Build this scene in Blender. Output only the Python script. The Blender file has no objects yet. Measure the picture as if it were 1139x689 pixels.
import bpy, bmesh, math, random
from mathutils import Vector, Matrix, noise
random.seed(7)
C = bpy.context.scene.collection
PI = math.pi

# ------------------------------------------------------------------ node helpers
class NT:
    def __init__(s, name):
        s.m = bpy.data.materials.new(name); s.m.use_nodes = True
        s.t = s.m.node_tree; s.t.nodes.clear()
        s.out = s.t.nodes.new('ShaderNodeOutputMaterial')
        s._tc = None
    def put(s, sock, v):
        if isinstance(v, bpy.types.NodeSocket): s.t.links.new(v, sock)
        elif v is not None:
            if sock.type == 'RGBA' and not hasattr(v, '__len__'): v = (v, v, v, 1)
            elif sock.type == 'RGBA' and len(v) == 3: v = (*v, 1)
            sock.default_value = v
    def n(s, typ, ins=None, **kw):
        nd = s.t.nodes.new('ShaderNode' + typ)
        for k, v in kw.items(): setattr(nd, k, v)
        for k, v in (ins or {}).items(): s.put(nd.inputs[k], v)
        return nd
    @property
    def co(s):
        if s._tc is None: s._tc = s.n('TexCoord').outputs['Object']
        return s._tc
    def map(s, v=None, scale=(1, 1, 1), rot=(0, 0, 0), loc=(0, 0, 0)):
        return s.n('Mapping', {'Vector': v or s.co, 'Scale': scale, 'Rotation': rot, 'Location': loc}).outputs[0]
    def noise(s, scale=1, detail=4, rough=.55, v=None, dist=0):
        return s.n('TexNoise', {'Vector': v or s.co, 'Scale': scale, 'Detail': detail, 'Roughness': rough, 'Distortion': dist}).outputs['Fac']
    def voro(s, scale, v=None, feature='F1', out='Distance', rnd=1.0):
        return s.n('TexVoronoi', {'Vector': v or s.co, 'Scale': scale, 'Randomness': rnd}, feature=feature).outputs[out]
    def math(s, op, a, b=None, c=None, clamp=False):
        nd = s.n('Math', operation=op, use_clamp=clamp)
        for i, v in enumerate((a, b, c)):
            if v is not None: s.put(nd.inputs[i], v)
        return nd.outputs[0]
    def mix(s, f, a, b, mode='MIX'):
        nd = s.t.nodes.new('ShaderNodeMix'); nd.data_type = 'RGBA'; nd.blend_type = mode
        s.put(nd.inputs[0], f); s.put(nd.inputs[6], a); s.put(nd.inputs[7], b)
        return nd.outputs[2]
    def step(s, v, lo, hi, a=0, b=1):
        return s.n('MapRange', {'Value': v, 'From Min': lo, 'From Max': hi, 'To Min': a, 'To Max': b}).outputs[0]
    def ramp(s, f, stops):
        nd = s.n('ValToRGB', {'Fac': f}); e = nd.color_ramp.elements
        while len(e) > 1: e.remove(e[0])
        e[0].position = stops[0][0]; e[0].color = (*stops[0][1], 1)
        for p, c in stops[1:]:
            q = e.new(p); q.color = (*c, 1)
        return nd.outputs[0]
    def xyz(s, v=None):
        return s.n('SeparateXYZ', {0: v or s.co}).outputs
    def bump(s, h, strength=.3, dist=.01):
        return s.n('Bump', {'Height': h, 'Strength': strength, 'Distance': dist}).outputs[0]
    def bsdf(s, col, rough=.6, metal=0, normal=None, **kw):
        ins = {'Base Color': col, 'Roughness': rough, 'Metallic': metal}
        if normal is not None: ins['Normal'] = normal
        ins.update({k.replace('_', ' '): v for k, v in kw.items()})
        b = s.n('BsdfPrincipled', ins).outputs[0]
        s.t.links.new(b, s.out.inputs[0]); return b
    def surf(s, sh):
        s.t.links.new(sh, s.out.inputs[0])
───
Given task:
Print only the lines that run from the start of the listing to the line bearing "PI = math.pi"; please keep the first line and that last one, exactly as they appear.

Answer:
Build this scene in Blender. Output only the Python script. The Blender file has no objects yet. Measure the picture as if it were 1139x689 pixels.
import bpy, bmesh, math, random
from mathutils import Vector, Matrix, noise
random.seed(7)
C = bpy.context.scene.collection
PI = math.pi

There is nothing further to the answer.